_Written instruction_. Look through the data below. Show each line where the string "pixels" occurs.

_Recorded data_.
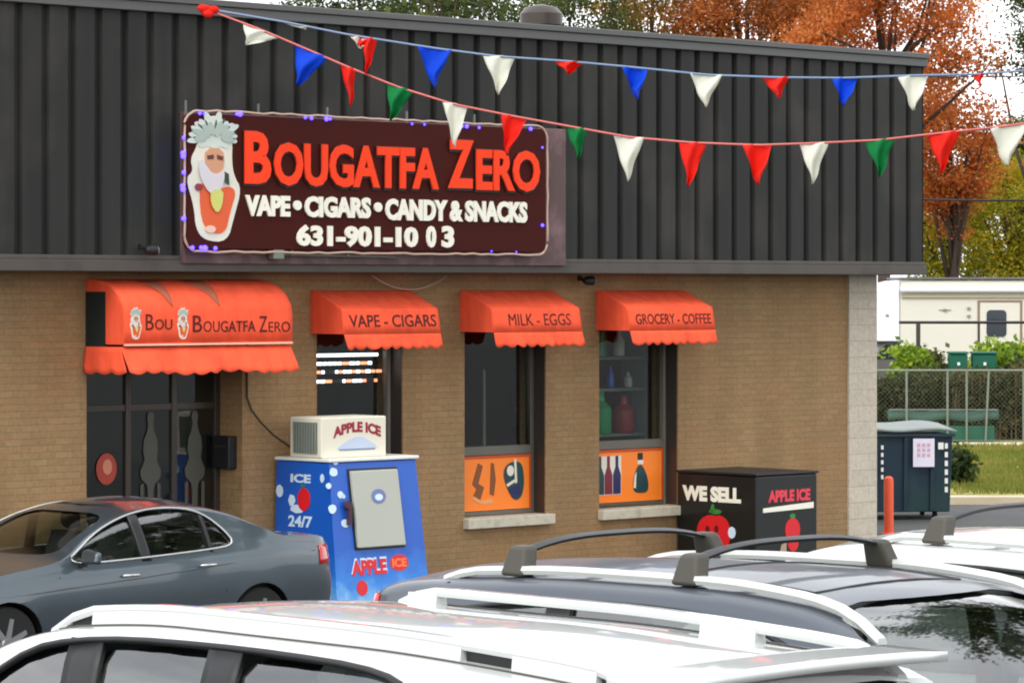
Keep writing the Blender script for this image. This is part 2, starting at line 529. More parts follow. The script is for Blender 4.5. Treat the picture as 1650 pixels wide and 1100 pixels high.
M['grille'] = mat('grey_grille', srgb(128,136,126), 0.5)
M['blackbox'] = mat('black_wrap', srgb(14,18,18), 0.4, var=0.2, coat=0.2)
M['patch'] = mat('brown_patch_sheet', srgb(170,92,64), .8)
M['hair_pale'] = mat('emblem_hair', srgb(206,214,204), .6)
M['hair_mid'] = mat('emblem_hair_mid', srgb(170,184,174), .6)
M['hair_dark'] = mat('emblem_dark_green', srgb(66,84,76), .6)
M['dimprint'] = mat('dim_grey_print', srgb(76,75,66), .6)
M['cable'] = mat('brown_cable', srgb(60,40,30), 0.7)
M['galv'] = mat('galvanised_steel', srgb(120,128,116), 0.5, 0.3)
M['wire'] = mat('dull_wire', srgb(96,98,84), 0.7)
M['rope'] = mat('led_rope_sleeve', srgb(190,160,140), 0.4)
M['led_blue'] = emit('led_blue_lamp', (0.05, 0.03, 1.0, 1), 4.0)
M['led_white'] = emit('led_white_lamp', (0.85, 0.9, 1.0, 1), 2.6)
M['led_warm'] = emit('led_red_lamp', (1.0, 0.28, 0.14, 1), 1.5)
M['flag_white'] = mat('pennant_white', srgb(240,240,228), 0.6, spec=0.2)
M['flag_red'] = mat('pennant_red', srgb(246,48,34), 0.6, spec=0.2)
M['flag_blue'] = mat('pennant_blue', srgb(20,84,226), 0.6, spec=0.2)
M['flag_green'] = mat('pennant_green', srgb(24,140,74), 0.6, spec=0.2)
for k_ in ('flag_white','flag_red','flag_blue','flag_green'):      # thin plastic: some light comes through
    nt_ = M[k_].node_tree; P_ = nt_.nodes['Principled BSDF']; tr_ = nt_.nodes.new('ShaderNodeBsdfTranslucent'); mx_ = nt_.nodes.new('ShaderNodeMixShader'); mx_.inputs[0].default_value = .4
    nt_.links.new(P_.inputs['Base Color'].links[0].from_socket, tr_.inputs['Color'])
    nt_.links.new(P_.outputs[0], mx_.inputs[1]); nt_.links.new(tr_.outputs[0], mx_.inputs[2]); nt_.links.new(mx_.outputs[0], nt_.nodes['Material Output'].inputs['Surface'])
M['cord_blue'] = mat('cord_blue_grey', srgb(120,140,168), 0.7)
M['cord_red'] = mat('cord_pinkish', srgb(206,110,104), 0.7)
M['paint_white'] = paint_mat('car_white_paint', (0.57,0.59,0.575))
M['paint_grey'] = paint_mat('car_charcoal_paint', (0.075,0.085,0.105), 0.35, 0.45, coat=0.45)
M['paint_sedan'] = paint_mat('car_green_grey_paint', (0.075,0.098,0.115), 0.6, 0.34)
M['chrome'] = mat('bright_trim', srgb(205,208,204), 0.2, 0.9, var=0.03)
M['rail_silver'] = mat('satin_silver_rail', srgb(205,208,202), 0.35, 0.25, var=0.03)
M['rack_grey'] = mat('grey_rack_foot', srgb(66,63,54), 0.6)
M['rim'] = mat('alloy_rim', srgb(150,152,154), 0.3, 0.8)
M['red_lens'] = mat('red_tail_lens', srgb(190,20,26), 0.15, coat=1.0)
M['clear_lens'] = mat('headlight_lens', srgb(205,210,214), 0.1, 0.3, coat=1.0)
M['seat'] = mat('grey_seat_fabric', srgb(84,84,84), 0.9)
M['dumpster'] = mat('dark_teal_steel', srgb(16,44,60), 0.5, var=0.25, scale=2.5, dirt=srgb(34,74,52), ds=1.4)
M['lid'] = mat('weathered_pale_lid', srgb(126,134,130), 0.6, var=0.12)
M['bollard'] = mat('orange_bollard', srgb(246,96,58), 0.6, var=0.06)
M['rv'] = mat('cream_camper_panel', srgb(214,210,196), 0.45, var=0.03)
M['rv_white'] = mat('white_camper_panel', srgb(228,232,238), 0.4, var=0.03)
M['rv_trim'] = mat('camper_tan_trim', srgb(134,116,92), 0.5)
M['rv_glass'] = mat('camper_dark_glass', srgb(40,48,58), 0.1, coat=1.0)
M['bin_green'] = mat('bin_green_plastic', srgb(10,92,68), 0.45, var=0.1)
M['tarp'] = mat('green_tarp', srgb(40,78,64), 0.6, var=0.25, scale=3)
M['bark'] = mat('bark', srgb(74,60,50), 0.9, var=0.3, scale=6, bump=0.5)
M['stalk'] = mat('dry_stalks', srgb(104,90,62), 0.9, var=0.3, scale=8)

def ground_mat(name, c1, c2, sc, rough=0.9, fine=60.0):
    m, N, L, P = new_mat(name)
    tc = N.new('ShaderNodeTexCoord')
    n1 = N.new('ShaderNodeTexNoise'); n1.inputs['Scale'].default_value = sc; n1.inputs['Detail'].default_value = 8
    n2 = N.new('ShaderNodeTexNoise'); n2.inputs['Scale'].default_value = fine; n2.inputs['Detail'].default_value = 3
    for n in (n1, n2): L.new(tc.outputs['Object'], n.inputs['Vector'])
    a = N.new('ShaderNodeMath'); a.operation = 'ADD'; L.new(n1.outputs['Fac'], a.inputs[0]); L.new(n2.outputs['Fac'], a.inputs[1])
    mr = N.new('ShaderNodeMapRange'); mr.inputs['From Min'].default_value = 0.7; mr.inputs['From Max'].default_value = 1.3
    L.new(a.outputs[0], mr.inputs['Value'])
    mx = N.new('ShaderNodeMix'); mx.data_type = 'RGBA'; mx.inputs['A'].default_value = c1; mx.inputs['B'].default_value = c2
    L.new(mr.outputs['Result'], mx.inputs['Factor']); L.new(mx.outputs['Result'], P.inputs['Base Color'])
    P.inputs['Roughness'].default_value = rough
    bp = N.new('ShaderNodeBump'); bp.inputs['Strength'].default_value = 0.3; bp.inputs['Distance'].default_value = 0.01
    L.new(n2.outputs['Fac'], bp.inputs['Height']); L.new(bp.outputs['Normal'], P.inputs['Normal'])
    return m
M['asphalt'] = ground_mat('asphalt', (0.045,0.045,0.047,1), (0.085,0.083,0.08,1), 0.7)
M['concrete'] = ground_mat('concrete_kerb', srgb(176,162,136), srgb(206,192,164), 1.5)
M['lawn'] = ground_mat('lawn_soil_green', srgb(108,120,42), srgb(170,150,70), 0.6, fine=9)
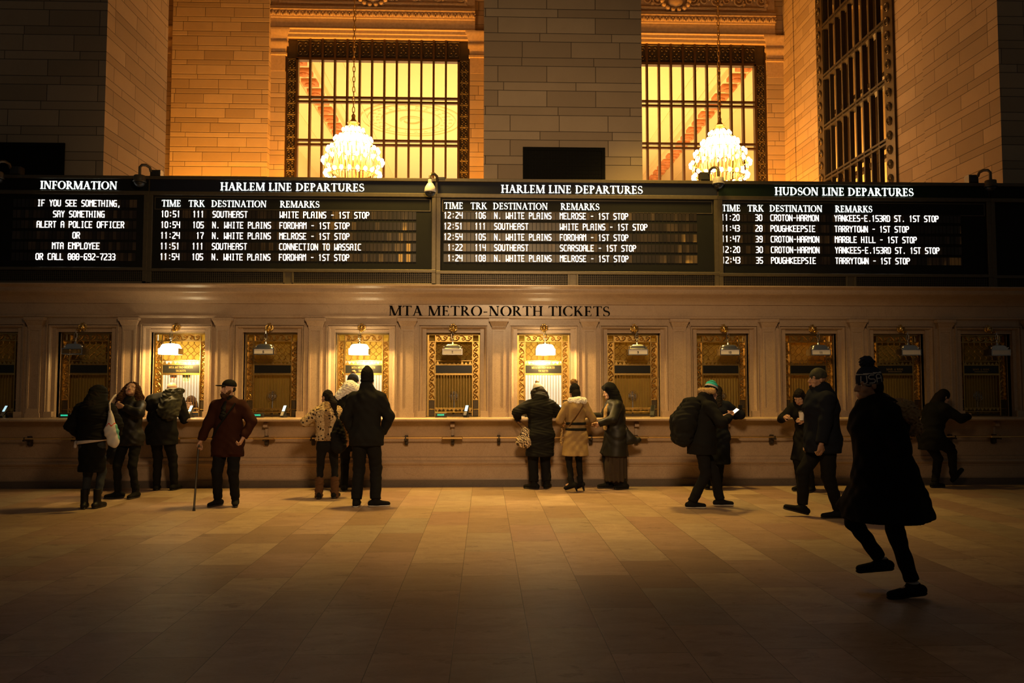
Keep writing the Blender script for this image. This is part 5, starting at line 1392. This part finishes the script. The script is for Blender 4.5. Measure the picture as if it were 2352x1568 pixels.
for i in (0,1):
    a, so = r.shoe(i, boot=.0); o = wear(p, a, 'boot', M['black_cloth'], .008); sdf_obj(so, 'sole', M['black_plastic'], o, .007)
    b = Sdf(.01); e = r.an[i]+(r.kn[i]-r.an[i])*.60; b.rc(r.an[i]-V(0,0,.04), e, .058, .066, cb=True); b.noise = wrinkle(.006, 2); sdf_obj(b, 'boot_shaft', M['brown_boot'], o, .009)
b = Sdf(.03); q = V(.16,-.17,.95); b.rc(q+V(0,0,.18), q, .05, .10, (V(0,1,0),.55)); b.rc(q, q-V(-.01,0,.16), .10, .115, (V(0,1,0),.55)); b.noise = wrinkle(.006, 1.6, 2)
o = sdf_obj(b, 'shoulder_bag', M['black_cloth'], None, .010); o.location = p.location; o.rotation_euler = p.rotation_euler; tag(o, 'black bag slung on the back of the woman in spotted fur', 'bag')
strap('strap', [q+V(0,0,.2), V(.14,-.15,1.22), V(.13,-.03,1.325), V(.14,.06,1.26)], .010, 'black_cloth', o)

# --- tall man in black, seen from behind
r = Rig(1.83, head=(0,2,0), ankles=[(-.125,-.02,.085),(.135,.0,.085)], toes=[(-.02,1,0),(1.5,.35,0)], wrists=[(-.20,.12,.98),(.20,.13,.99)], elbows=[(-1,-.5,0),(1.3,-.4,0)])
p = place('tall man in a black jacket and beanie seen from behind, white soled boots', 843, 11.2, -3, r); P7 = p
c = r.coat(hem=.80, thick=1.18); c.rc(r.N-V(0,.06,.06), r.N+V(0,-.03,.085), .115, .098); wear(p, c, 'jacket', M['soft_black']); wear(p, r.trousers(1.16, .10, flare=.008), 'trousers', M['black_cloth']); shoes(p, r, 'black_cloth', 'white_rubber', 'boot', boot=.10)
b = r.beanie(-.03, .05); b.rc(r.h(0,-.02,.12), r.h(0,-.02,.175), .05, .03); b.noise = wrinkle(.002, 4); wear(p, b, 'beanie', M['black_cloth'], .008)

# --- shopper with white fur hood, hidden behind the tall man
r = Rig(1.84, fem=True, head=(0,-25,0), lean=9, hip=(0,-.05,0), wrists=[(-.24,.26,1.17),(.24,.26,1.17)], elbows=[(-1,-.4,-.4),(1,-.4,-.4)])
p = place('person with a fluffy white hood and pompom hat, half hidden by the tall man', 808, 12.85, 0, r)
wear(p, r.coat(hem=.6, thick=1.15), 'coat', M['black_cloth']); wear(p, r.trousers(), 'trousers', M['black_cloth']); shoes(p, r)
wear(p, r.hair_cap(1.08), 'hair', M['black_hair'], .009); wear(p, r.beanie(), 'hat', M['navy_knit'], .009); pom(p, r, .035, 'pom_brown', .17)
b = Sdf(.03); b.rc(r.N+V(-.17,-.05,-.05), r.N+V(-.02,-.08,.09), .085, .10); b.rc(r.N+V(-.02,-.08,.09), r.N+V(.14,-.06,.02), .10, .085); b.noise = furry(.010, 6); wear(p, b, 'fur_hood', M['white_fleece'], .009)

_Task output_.
Keep writing the Blender script for this image. This is part 2, starting at line 529. More parts follow. The script is for Blender 4.5. Treat the picture as 1650 pixels wide and 1100 pixels high.
Keep writing the Blender script for this image. This is part 5, starting at line 1392. This part finishes the script. The script is for Blender 4.5. Measure the picture as if it were 2352x1568 pixels.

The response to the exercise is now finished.